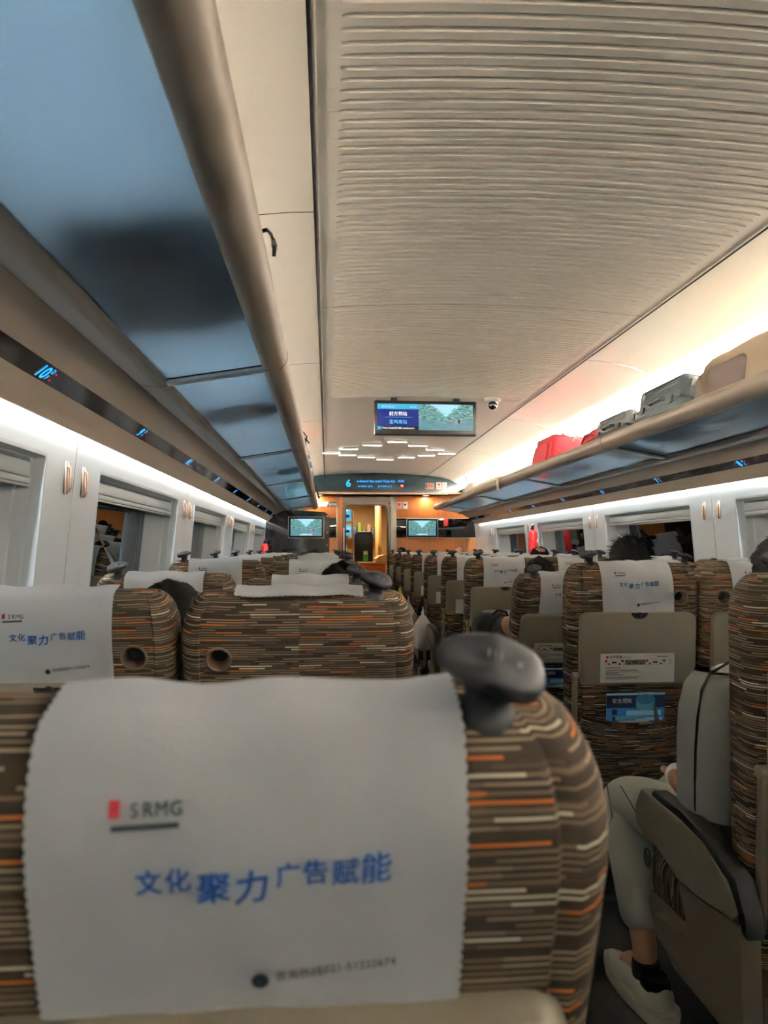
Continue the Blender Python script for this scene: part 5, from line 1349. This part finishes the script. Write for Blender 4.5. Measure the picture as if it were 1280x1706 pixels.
# the man in white: placed joint by joint
man, MO = passenger('man in white shirt with black piping and pale trousers, seated right, hands on lap', (.315, 1.70, .535), (.370, 1.66, 1.185), 'shirt', 'short', k=1.02, puff=1.06, tufts=300, seed=3,
    shoulders=[(.140, 1.60, .955), (.50, 1.60, .96)], arms=[((.135, 1.615, .645), (.140, 1.83, .670)), ((.54, 1.66, .66), (.36, 1.86, .67))],
    knees=[(.125, 2.12, .535), (.30, 2.14, .545)], ankles=[(.125, 1.98, .125), (.36, 2.02, .125)], trousers='trousers', shoe='cream')
L = lambda p: Vector(p)-MO
# flowing short sleeve and its black piping
b = B()
axis = [((.150, 1.600, .985), .058, .066), ((.135, 1.600, .950), .068, .078), ((.128, 1.605, .89), .072, .086), ((.125, 1.612, .82), .072, .086), ((.126, 1.620, .75), .071, .085), ((.130, 1.630, .69), .070, .084), ((.132, 1.634, .672), .069, .083)]
def slv(i, j):
    (c, rx, ry) = axis[j]; a = 2*math.pi*i/32; k = 1+.035*math.sin(3*a+j*.8)+.02*math.sin(7*a-j)
    return L((c[0]+rx*k*math.cos(a), c[1]+ry*k*math.sin(a), c[2]+.02*math.sin(a)*(1 if j > 3 else 0)))
vs_ = b.grid(slv, 32, len(axis), closeu=True); b.face(vs_[0][::-1]); bmesh.ops.solidify(b.bm, geom=b.bm.faces[:], thickness=.003); b.build('sleeve', 'shirt', man, angle=70)
b = B(); i0 = 15
pp_ = []
for j in range(len(axis)):
    (c, rx, ry) = axis[j]; a = R(212); pp_.append(L((c[0]+(rx+.003)*math.cos(a), c[1]+(ry+.003)*math.sin(a), c[2]+.001)))
pp_ = [L((.215, 1.585, 1.035)), L((.175, 1.580, 1.020))] + pp_
b.tube(pp_, .0032, 6); b.build('sleeve_piping', 'piping', man)
b = B(); b.lathe([(.031, -.008), (.033, 0), (.031, .008)], L((.150, 1.825, .675)), n=20, rot=Euler((R(70), 0, R(-30)))); b.build('bracelet', 'chrome', man)
# trouser seams and small round mark
b = B(); b.tube([L((.060, 1.98, .60)), L((.052, 1.90, .585)), L((.050, 1.82, .555)), L((.058, 1.74, .52))], .0018, 5); b.tube([L((.052, 2.06, .575)), L((.050, 2.02, .50)), L((.055, 2.07, .45))], .0018, 5); b.build('trouser_seam', 'casedark', man)
b = B()
for k in range(16):
    a0, a1 = 2*math.pi*k/16, 2*math.pi*(k+1)/16
    b.tube([L((.036, 1.765+.016*math.cos(a0), .495+.022*math.sin(a0))), L((.036, 1.765+.016*math.cos(a1), .495+.022*math.sin(a1)))], .0016, 5)
b.tube([L((.036, 1.755, .482)), L((.036, 1.775, .508))], .0014, 5); b.tube([L((.036, 1.753, .500)), L((.036, 1.777, .490))], .0014, 5)
b.build('round_mark', 'piping', man)
# sneakers
def sneaker(an, rz=0):
    t = man; c = L((an[0], an[1], 0)); mt = Matrix.Translation(c) @ Matrix.Rotation(R(rz), 4, 'Z')
    def sec(y):
        u = (y+.085)/.30; w = .036+.012*math.sin(math.pi*min(1, u*1.1))-.014*max(0, u-.8)/.2*1.3; return w
    b = B()
    ysec = [-.085+.30*q/13 for q in range(14)]
    def top(y):
        if y < -.05: return .098
        if y < .03: return .088-.02*(y+.05)/.08*0
        return max(.045, .098-.058*((y-.03)/.185)**.8)
    rg = []
    for q, y in enumerate(ysec):
        w = sec(y)*(.6 if q in (0, 13) else 1); ht = top(y); ring = []
        for k in range(14):
            a = math.pi*k/13; ring.append(mt @ Vector((w*math.copysign(abs(math.cos(a))**.7, math.cos(a)), y, .028+(ht-.028)*abs(math.sin(a))**.75)))
        rg.append(ring)
    vs = b.grid(lambda i, j: rg[j][i], 14, 14); b.face(vs[0]); b.face(vs[-1][::-1]); u = b.build('shoe', 'shoe', t, angle=60)
    b = B(); rg = []
    for q, y in enumerate([-.10+.325*q/15 for q in range(16)]):
        w = (sec(min(.21, max(-.085, y)))+.007)*(.55 if q in (0, 15) else 1); rise = .012*max(0, (y-.14)/.08)**2 + .010*max(0, (-y-.06)/.04); wave = .006*math.sin(q*1.1)
        rg.append([mt @ Vector(p) for p in ((-w, y, .004+rise), (-w*1.06, y, .018+rise), (-w, y, .036+rise*.5+wave), (w, y, .036+rise*.5+wave), (w*1.06, y, .018+rise), (w, y, .004+rise))])
    vs = b.grid(lambda i, j: rg[j][i], 6, 16, closeu=True); b.face(vs[0]); b.face(vs[-1][::-1]); b.build('sole', 'shoesole', u, angle=50)
    b = B(); b.lathe([(.036, .070), (.040, .085), (.038, .10), (.033, .102), (.032, .09)], (0, -.03, .006), n=20, sy=1.35); bmesh.ops.transform(b.bm, matrix=mt, verts=b.bm.verts); b.build('collar', 'black', u)
    b = B()
    for q in range(5):
        y = .045+.020*q; zt = top(y)+.003
        b.tube([mt @ Vector((-.018, y, zt-.006)), mt @ Vector((0, y+.006, zt)), mt @ Vector((.018, y, zt-.006))], .0022, 5)
    b.build('laces', 'black', u)
sneaker((.125, 1.965), 6); sneaker((.36, 2.0), -4)
for an, kn in (((.125, 1.98, .125), 0), ((.36, 2.02, .125), 1)):
    b = B(); b.lathe([(.039, -.045), (.038, -.005)], L(an), n=18); b.build('sock', 'sock', man)

passenger('person with long black hair leaning between the two nearest left seats', (-1.27, 1.98, .53), (-1.145, 1.76, 1.058), 'grey_shirt', 'long', k=1.12, pitch=14, tufts=220, seed=5)
passenger('person with full black hair behind the second left aisle seat', (-.80, 2.98, .53), (-.710, 2.82, 1.065), 'navy_shirt', 'short', k=1.08, puff=1.15, tufts=200, seed=6)
passenger('person with smooth black hair in the reclined right aisle seat', (.33, 3.82, .53), (.290, 3.47, 1.105), 'grey_shirt', 'short', k=1.0, tufts=400, seed=7)
passenger('person with wild spiky black hair in front of a right window', (.80, 3.78, .55), (.770, 3.52, 1.185), 'navy_shirt', 'messy', k=1.05, puff=1.15, tufts=900, seed=8)
passenger('person with a round bald patch on the back of the head, right side', (.90, 5.68, .54), (.895, 5.46, 1.165), 'grey_shirt', 'balding', k=1.0, tufts=250, seed=9)
passenger('nearly bald person in the far right middle seats', (.82, 8.62, .54), (.815, 8.42, 1.165), 'grey_shirt', 'bald', k=1.05, tufts=120, seed=10)
passenger('person with dark hair at the far end of the aisle on the right', (.34, 10.60, .54), (.33, 10.42, 1.165), 'navy_shirt', 'short', tufts=120, seed=11)
passenger('person with dark hair in the far left aisle seats', (-.83, 7.98, .54), (-.875, 7.78, 1.130), 'grey_shirt', 'short', puff=1.15, tufts=160, seed=12)
passenger('person whose black hair just shows above the far left window seats', (-1.30, 6.98, .50), (-1.26, 6.80, 1.085), 'navy_shirt', 'short', tufts=120, seed=13)
passenger('person in black beside the aisle on the right, half hidden by seats', (.30, 6.62, .52), (.30, 6.42, 1.03), 'blackcloth', 'short', tufts=100, seed=14)
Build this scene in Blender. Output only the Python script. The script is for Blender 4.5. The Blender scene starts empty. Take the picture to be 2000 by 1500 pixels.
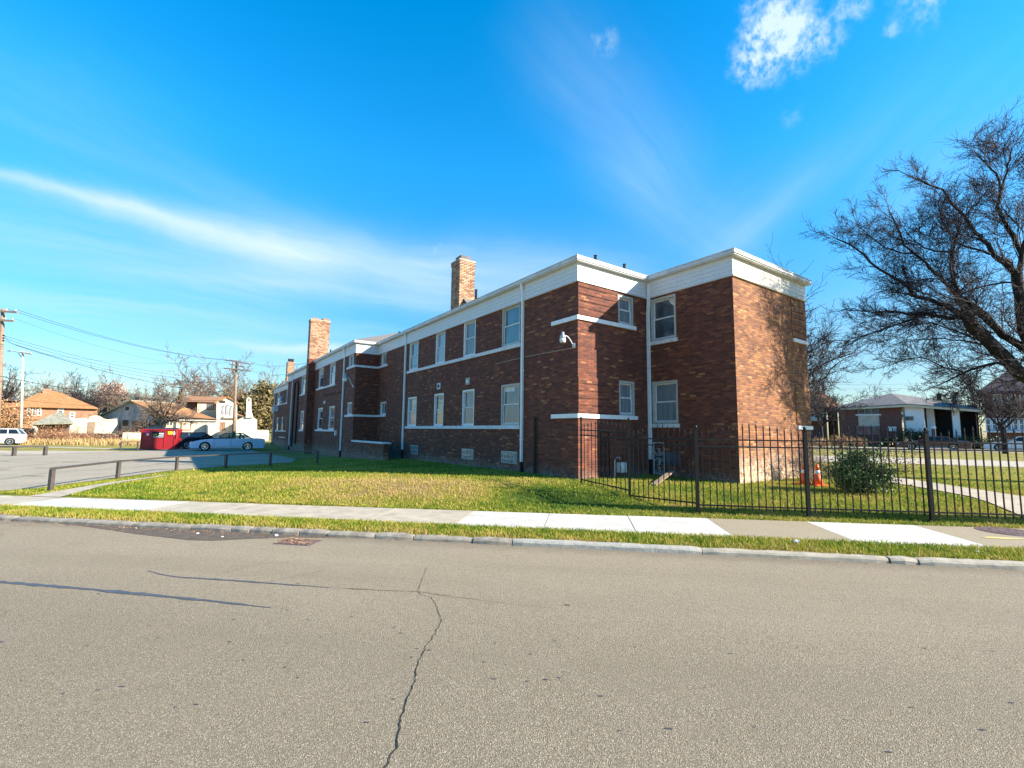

» **Task objective**:
Pull out all lines from the entries above that include the word "Python".

» **Answer to the exercise**:
Continue the Blender Python script for this scene: part 5, from line 1349. This part finishes the script. Write for Blender 4.5. Measure the picture as if it were 1280x1706 pixels.
Build this scene in Blender. Output only the Python script. The script is for Blender 4.5. The Blender scene starts empty. Take the picture to be 2000 by 1500 pixels.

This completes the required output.